PROBLEM >> Write each line of the material exactly as given, from the top through the line that contains "p.build('hinge', M['darkwood'], L)", and omit all pictures.

▼

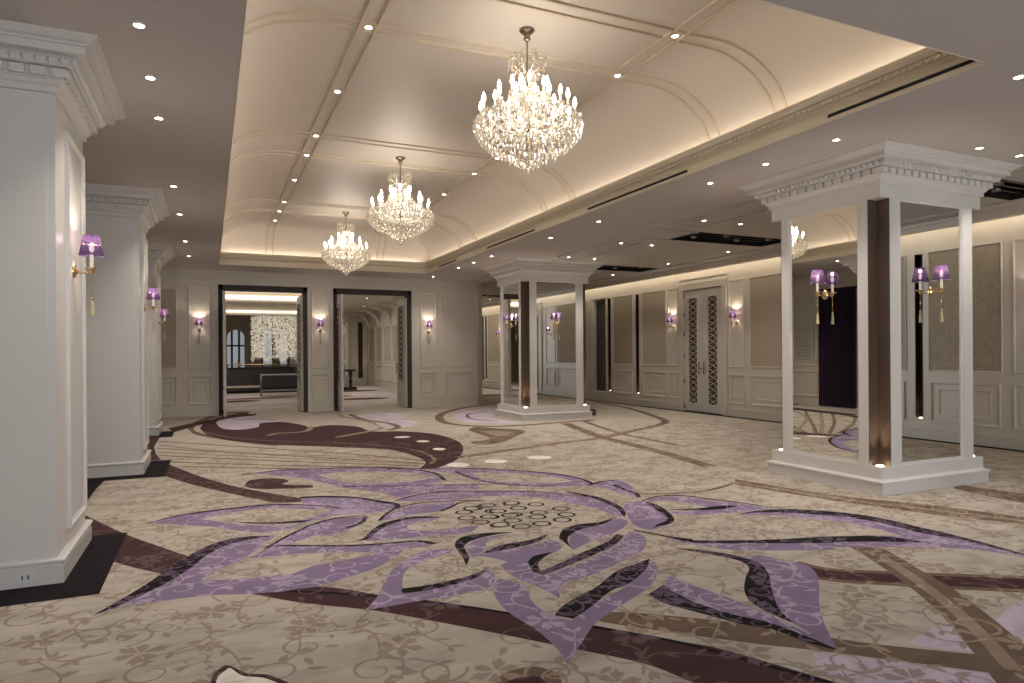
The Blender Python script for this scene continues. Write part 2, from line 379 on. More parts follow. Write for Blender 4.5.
# closed double doors in the right wall
def closed_door(nm, lab, door):
  root = bpy.data.objects.new(nm, None); COL.objects.link(root); struct(root)
  root['label'] = lab
  for y0, y1, hs, sgn in ((door[0]+.01, door[0]+.705, door[0]+.62, -1), (door[0]+.715, door[1]-.01, door[0]+.8, 1)):
      lf = MB(); fD = lambda yy, z, d: (XR+.04-d, yy, z); a, b = y0, y1; ym = .5*(a+b)+(.02 if sgn > 0 else -.0); hw = .16
      bar(lf, fD, a, ym-hw, .02, 3.04, 0, .05); bar(lf, fD, ym+hw, b, .02, 3.04, 0, .05)
      bar(lf, fD, ym-hw, ym+hw, .02, .22, 0, .05); bar(lf, fD, ym-hw, ym+hw, 2.84, 3.04, 0, .05)
      fD2 = lambda yy, z, d: (XR+.04-.05-d, yy, z)
      frame(lf, fD2, ym-hw-.03, ym+hw+.03, .19, 2.87, .03, .012)
      L = lf.build('leaf', M['white'], root)
      p = MB(); bar(p, fD, ym-hw, ym+hw, .22, 2.84, .0, .025); p.build('lattice_ground', M['doorlattice'], L)
      p = MB(); n = 18; hh = 2.62/n
      for k in range(n):
          zc = .22+hh*(k+.5)
          for s2 in (-1, 1):
              p.tube([(XR+.0, ym-hw, zc-s2*hh/2), (XR, ym+hw, zc+s2*hh/2)], .009, 5)
          p.lathe([(0, -.014), (.014, 0), (0, .014)], 6)
          for vi in range(len(p.v)-18, len(p.v)): vx = p.v[vi]; p.v[vi] = (vx[0]+XR-.004, vx[1]+ym, vx[2]+zc)
      q = p.build('lattice', M['cream'], L); 
      door_handle(L, XR-.06, hs, -1, -sgn)
      if sgn > 0:
          for z in (.12, .75, 1.4, 1.95, 2.45, 2.92):
              p = MB(); p.tube([(XR-.015, b-.005, z-.05), (XR-.015, b-.005, z+.05)], .014, 8); p.build('hinge', M['darkwood'], L)

closed_door('door_3', 'closed white double door with two bronze lattice strips, right wall between two sconces', door)
closed_door('door_4', 'second closed lattice double door nearer the camera, seen in the far mirrored column', door4)
# ---- left wall, front wall, far walls ------------------------------------
mb = MB()
mb.box(XL-.2, XL, YF, YB, 0, ZC)
fL = lambda y, z, d: (XL+d, y, z)
for a, b in ((6.9, 9.2), (13.25, 14.1), (11.0, 11.9), (0.2, 4.8)):
    frame(mb, fL, a, b, .25, .95, .045, .02); frame(mb, fL, a, b, 1.1, 3.1, .04, .02)
baseboard(mb, fL, YF, YB)
wall_left = struct(mb.build('wall_left', M['wallwhite']))
p = MB()
z = 1.25
while z < 2.98:
    p.add([(XL+.02, 13.4, z), (XL+.02, 14.0, z), (XL+.055, 14.0, z+.05), (XL+.055, 13.4, z+.05), (XL+.02, 13.4, z+.008), (XL+.02, 14.0, z+.008), (XL+.055, 14.0, z+.06), (XL+.055, 13.4, z+.06)],
          [(0,1,2,3),(4,7,6,5),(3,2,6,7),(0,4,5,1),(0,3,7,4),(1,5,6,2)]); z += .09
p.box(XL, XL+.06, 13.36, 13.41, 1.2, 3.05); p.box(XL, XL+.06, 13.99, 14.04, 1.2, 3.05)
q = p.build('louvre_panel', M['white'], wall_left)
mb = MB(); mb.box(XL-.2, XR+.25, YF-.2, YF, 0, ZC); fF = lambda x, z, d: (x, YF+d, z)
for k in range(6): frame(mb, fF, XL+.4+k*2.1, XL+2.2+k*2.1, 1.1, 3.1); frame(mb, fF, XL+.4+k*2.1, XL+2.2+k*2.1, .25, .95)
struct(mb.build('wall_front', M['wallwhite']))
# partition between the far right aisle and the inner hall, and the aisle's end
mb = MB(); mb.box(7.24, 7.36, YB+.35, 36.2, 0, 4.0)
fP = lambda y, z, d: (7.24-d, y, z)
for k in range(9):
    a = 19.6+k*1.55
    frame(mb, fP, a, a+1.25, 1.14, 2.75, .04, .02); frame(mb, fP, a, a+1.25, .3, .97, .045, .025)
    for z0 in (.3,): bar(mb, fP, a+1.33, a+1.47, .2, 2.85, 0, .03)
baseboard(mb, fP, YB+.35, 36)
wp = struct(mb.build('wall_hall', M['wallwhite']))
for k in range(9):
    a = 19.6+k*1.55; p = MB(); bar(p, fP, a+.04, a+1.21, 1.18, 2.71, 0, .01); p.build('fabric_panel', M['taupe'], wp)
mb = MB(); mb.box(7.36, XR+.25, 30, 30.2, 0, 4.0); struct(mb.build('wall_aisle', M['wallwhite']))

# ---- velvet curtain in the alcove between second and third column ---------
mb = MB(); vs = []; n = 90
for i in range(n+1):
    y = 12.0+1.15*i/n; d = .07+.035*math.sin(i*1.05)+.012*math.sin(i*2.3+1)
    vs += [(XL+d, y, .02), (XL+d*.9, y, 3.1)]
mb.add(vs, [(2*i, 2*i+2, 2*i+3, 2*i+1) for i in range(n)], 0, True)
mb.box(XL, XL+.12, 11.95, 13.2, 3.1, 3.16)
tag(mb.build('curtain', M['velvet']), 'dark purple velvet curtain in the left alcove, seen in the near mirrored column', 'curtain')

# ================================================================== CEILING
def rect_minus(mb, x0, x1, y0, y1, holes, z, th=None, mi=0):
    xs = sorted({x0, x1} | {v for h in holes for v in h[:2] if x0 < v < x1}); ys = sorted({y0, y1} | {v for h in holes for v in h[2:] if y0 < v < y1})
    for i in range(len(xs)-1):
        for j in range(len(ys)-1):
            cx, cy = .5*(xs[i]+xs[i+1]), .5*(ys[j]+ys[j+1])
            if any(h[0] < cx < h[1] and h[2] < cy < h[3] for h in holes): continue
            mb.add([(xs[i], ys[j], z), (xs[i+1], ys[j], z), (xs[i+1], ys[j+1], z), (xs[i], ys[j+1], z)], [(0, 3, 2, 1)], mi)
recess = [(7.7, 9.92, 9.2, 10.02), (7.7, 10.1, 13.55, 14.35), (8.4, 10.1, 4.95, 5.6), (7.6, 10.1, 22.0, 22.55)]
mb = MB()
rect_minus(mb, XL-.2, 10.6, YF-.2, 30.2, recess + [(TX0, TX1, TY0, TY1), (-3, 7.3, YB+.05, 31)], ZC)
rect_minus(mb, 10.6, XR+.3, YF-.2, 30.2, [], 3.9)
# pelmet that hides the wall-washing strip along the right wall
pel = MB(); pel.box(10.62, 10.76, YF-.2, 30.2, 3.45, ZC+.3); pel.box(10.56, 10.62, YF-.2, 30.2, 3.52, ZC+.02); struct(pel.build('trim_8', M['wallwhite']))
# shallow banding on the soffit of the right aisle
def band(x0, x1, y0, y1): 
    mb.box(x0, x1, y0, y1, ZC-.022, ZC+.01)
for xx in (6.82, 7.42):
    for y0, y1 in ((6.85, 8.75), (10.45, 12.7), (15.4, 20)): band(xx-.02, xx+.02, y0, y1)
for yy in (9.2, 10.02):
    band(6.55, 7.7, yy-.02, yy+.02)
for y0, y1 in ((8.75, 8.79), (10.41, 10.45)): band(6.4, 7.44, y0, y1)
band(10.1, 10.14, YF, 30)
mb.build('ceiling', M['ceil']); ceiling = bpy.data.objects['ceiling']; struct(ceiling)
# tray cornice
mb = MB()
prof = [(.002, ZC+.002), (.002, ZC-.004), (.0, ZC-.004), (.0, 3.648), (.05, 3.652), (.06, 3.70), (.03, 3.732), (.006, 3.735), (.006, 3.762), (.014, 3.764), (.014, 3.776), (-.008, 3.78), (-.03, 3.815), (-.03, 3.845), (-.012, 3.845), (-.005, 3.80), (.4, 3.79)]
mb.sweep(TX0, TX1, TY0, TY1, prof)
def beads(n0, n1, fn):
    t = n0
    while t < n1: fn(t); t += .07
beads(TY0+.1, TY1-.1, lambda t: (mb.box(TX1-.012, TX1+.01, t, t+.036, 3.737, 3.76), mb.box(TX0-.01, TX0+.012, t, t+.036, 3.737, 3.76)))
beads(TX0+.1, TX1-.1, lambda t: (mb.box(t, t+.036, TY1-.012, TY1+.01, 3.737, 3.76), mb.box(t, t+.036, TY0-.01, TY0+.012, 3.737, 3.76)))
trim1 = struct(mb.build('trim_1', M['cream']))
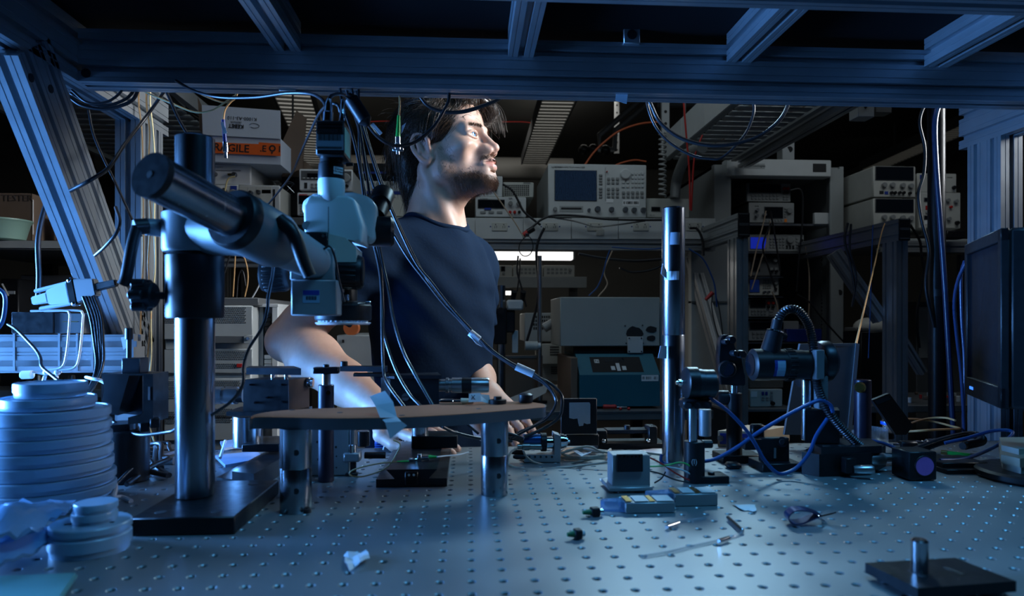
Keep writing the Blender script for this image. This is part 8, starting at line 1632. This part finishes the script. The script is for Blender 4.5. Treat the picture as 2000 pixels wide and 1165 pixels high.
C([(1195, 483), (1230, 486), (1270, 487), (1300, 484)], 2.8, 1.4, bluc, 'thin blue cable under the socket rail'); C([(1191, 488), (1184, 510), (1176, 540), (1166, 562), (1150, 578)], 2.8, 1.4, bluc, 'thin blue cable dropping to the pale panel cabinet'); C([(1196, 490), (1180, 530), (1186, 556), (1168, 580)], 2.85, 1.2, beig, 'thin beige wire dropping to the pale panel cabinet')
C([(1130, 496), (1180, 505), (1240, 510), (1300, 506)], 2.9, 3.0, rubber, 'black cable sagging under the socket rail'); C([(1210, 524), (1235, 532), (1270, 528), (1296, 518)], 2.95, 2.2, rubber, 'lower black cable sagging under the socket rail')
C([(1345, 486), (1372, 505), (1388, 535), (1396, 560), (1400, 600)], 2.7, 1.6, bluc, 'thin blue wire hanging from the rear shelf corner'); C([(1347, 446), (1362, 448), (1372, 470), (1374, 500)], 2.85, 2.6, rubber, 'black power cord plugged into the last socket')
rcp = thing('alligator_clip', 'red alligator clip on thin wires in front of the partition', 'test clip', at(1388, 580, 2.68)); MB().cyl(at(1378, 586, 2.68), at(1392, 572, 2.68), .006, .009, n=10).build('grip', redm, rcp); C([(1392, 572), (1390, 600), (1398, 640), (1408, 670)], 2.7, 1.1, rubber, 'thin black wire under the alligator clip, left'); C([(1396, 572), (1404, 600), (1410, 640), (1414, 680)], 2.72, 1.1, rubber, 'thin black wire under the alligator clip, right')
for k, pts in enumerate(([(1496, 412), (1490, 440), (1478, 485), (1466, 540)], [(1504, 432), (1500, 465), (1486, 510), (1468, 566)], [(1573, 482), (1580, 530), (1580, 600), (1577, 640)], [(1508, 570), (1516, 590), (1520, 610)])): C(pts, 3.22, 1.3, beig, 'thin beige cable in the rack, %s' % ('leftmost', 'second from left', 'right by the blue terminal box', 'short one by the bench multimeter')[k], 'beige cables in the rack')
for k, pts in enumerate(([(1504, 412), (1510, 440), (1518, 490), (1524, 530)], [(1506, 436), (1490, 480), (1500, 520), (1516, 570)], [(1544, 372), (1562, 370), (1568, 390), (1566, 450), (1560, 510), (1556, 570)], [(1556, 575), (1580, 590), (1604, 620), (1640, 660), (1660, 680)])): C(pts, 3.2, 1.7, rubber, 'black cable in the rack, %s' % ('from the waveform generator', 'crossing the blue screen', 'from the source meter', 'running out to lower right')[k], 'black cables in the rack')
C([(1728, 437), (1722, 455), (1712, 500), (1698, 560), (1684, 620), (1672, 672)], (2.45, 1.1), 1.4, fibo, 'thin tan fibre slanting down to the tilted board'); C([(1705, 440), (1702, 520), (1700, 600), (1696, 700)], 2.45, 1.0, bluc, 'thin dark wire hanging left of the right rear post')
for k, pts in enumerate(([(1656, 436), (1650, 470), (1662, 520), (1670, 570)], [(1662, 438), (1660, 490), (1672, 540), (1664, 600)], [(1778, 440), (1796, 470), (1800, 500), (1806, 540)], [(1806, 510), (1800, 560), (1790, 620), (1796, 680)])): C(pts, 2.6, 2.4, rubber, 'black cable tangled by the right rear post, %s' % ('far left', 'left', 'top right', 'lower right')[k], 'black cables by the right rear post')
C([(478, 382), (490, 392), (505, 388)], 2.42, 1.3, fiby, 'short tan cable between sockets of the module rack'); C([(459, 345), (446, 350), (440, 370), (436, 395)], 2.42, 1.6, fiby, 'tan cable from the white interface box')
for k, (pts, m_) in enumerate((([(460, 490), (458, 530), (455, 580)], fibo), ([(472, 490), (482, 520), (484, 550), (478, 580)], fibo), ([(452, 485), (440, 530), (430, 560)], rubber), ([(488, 590), (505, 560), (512, 540)], whw), ([(462, 585), (466, 540), (474, 530), (480, 560)], rubber))): C(pts, 2.1, 1.5, m_, 'cable behind the clamp casting, %s' % ('orange on the left', 'orange bowed to the right', 'black on the far left', 'pale on the right', 'black loop')[k], 'cables under the module shelf')
C([(1375, 290), (1450, 255), (1540, 220), (1625, 188)], (2.93, 2.22), 1.0, beig, 'thin beige wire stretched under the cable tray')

▲

TASK RESULT >>
The Blender Python script for this scene continues. Write part 2, from line 379 on. More parts follow. Write for Blender 4.5.
# closed double doors in the right wall
def closed_door(nm, lab, door):
  root = bpy.data.objects.new(nm, None); COL.objects.link(root); struct(root)
  root['label'] = lab
  for y0, y1, hs, sgn in ((door[0]+.01, door[0]+.705, door[0]+.62, -1), (door[0]+.715, door[1]-.01, door[0]+.8, 1)):
      lf = MB(); fD = lambda yy, z, d: (XR+.04-d, yy, z); a, b = y0, y1; ym = .5*(a+b)+(.02 if sgn > 0 else -.0); hw = .16
      bar(lf, fD, a, ym-hw, .02, 3.04, 0, .05); bar(lf, fD, ym+hw, b, .02, 3.04, 0, .05)
      bar(lf, fD, ym-hw, ym+hw, .02, .22, 0, .05); bar(lf, fD, ym-hw, ym+hw, 2.84, 3.04, 0, .05)
      fD2 = lambda yy, z, d: (XR+.04-.05-d, yy, z)
      frame(lf, fD2, ym-hw-.03, ym+hw+.03, .19, 2.87, .03, .012)
      L = lf.build('leaf', M['white'], root)
      p = MB(); bar(p, fD, ym-hw, ym+hw, .22, 2.84, .0, .025); p.build('lattice_ground', M['doorlattice'], L)
      p = MB(); n = 18; hh = 2.62/n
      for k in range(n):
          zc = .22+hh*(k+.5)
          for s2 in (-1, 1):
              p.tube([(XR+.0, ym-hw, zc-s2*hh/2), (XR, ym+hw, zc+s2*hh/2)], .009, 5)
          p.lathe([(0, -.014), (.014, 0), (0, .014)], 6)
          for vi in range(len(p.v)-18, len(p.v)): vx = p.v[vi]; p.v[vi] = (vx[0]+XR-.004, vx[1]+ym, vx[2]+zc)
      q = p.build('lattice', M['cream'], L); 
      door_handle(L, XR-.06, hs, -1, -sgn)
      if sgn > 0:
          for z in (.12, .75, 1.4, 1.95, 2.45, 2.92):
              p = MB(); p.tube([(XR-.015, b-.005, z-.05), (XR-.015, b-.005, z+.05)], .014, 8); p.build('hinge', M['darkwood'], L)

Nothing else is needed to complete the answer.